What’s the most exciting thing you’re working on right now?

A strategic project to strengthen our investment process, which will improve how we evaluate and quantify the sustainability impact of potential Verdane companies prior to investing – things like improved health outcomes for employees, reduced or avoided emissions, and the like.

Where do you see Verdane’s biggest potential for improvement in terms of sustainability impact? And what are we doing about that?

I’d say benchmarking and sharing learnings in an effective and scalable way. There’s significant sharing going on already, but fully harnessing the sustainability data in our portfolio companies to create a structured, holistic approach to scale sustainability learnings across the entire portfolio.
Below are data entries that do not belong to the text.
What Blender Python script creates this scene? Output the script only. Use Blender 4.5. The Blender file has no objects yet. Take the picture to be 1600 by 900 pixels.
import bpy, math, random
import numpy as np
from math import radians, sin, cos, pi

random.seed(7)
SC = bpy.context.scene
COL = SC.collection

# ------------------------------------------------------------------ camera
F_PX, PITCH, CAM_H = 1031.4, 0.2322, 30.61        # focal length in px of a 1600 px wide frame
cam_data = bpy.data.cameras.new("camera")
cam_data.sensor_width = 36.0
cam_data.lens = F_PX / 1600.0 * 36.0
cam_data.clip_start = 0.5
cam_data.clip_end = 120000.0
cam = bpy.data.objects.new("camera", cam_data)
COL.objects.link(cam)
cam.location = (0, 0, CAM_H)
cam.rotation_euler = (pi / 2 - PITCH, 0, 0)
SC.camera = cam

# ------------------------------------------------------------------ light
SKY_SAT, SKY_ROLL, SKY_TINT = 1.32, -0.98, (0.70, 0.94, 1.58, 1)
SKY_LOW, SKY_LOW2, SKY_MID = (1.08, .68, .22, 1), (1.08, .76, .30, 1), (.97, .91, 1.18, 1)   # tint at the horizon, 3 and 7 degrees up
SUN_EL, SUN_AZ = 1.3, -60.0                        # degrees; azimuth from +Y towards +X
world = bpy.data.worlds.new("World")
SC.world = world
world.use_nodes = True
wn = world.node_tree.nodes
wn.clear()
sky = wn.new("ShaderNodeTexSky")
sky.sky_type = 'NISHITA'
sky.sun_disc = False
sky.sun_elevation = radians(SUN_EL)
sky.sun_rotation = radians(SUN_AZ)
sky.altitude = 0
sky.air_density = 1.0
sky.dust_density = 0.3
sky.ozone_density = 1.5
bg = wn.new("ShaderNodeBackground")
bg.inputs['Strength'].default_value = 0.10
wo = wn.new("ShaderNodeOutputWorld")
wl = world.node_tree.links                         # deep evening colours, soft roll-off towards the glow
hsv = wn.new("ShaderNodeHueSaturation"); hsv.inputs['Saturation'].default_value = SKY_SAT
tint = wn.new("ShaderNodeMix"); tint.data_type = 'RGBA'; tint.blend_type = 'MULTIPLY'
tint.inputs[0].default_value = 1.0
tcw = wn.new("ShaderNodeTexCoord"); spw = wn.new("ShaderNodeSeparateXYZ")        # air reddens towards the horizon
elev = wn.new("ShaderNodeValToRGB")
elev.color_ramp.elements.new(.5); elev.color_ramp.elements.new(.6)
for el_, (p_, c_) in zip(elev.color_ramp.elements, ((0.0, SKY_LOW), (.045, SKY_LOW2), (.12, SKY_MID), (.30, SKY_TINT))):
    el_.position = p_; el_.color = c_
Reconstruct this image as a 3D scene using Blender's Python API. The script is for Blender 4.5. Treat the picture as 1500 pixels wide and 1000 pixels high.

That is something the Elevate Analytics team and I are working on.

And what would you say are Verdane’s sustainability strengths?

Sustainability is deeply ingrained in the culture of the organisation, so if a good idea and execution plan related to sustainability is presented, there’s buy-in. That’s great for moving things forward at a quick pace.

What are the most common obstacles you see companies face regarding sustainability?

Not knowing where to start, or how to define sustainability work in a way that is appropriate to the organisation or business model and relevant to one’s own stakeholders.

Where are the CEOs who are most advanced in their thinking focusing their efforts right now?

On integrating sustainability into their core value proposition – thinking long-term to make the right investments today, and partnering up with other players in their own value chain to contribute positively. Sustainability beginners mostly see it as a cost, whereas advanced players have found ways to make sustainability generate commercial opportunities for the business – like in BEWI – or create a market position that generates stickier customers, like momox.

What advice do you most often find yourself giving management teams?

Make a current situation analysis, establish where you can generate the most impact, and use that to define where you want to end up. Then make an actionable plan to get there – remember to use sustainability to generate business upside to the greatest extent possible.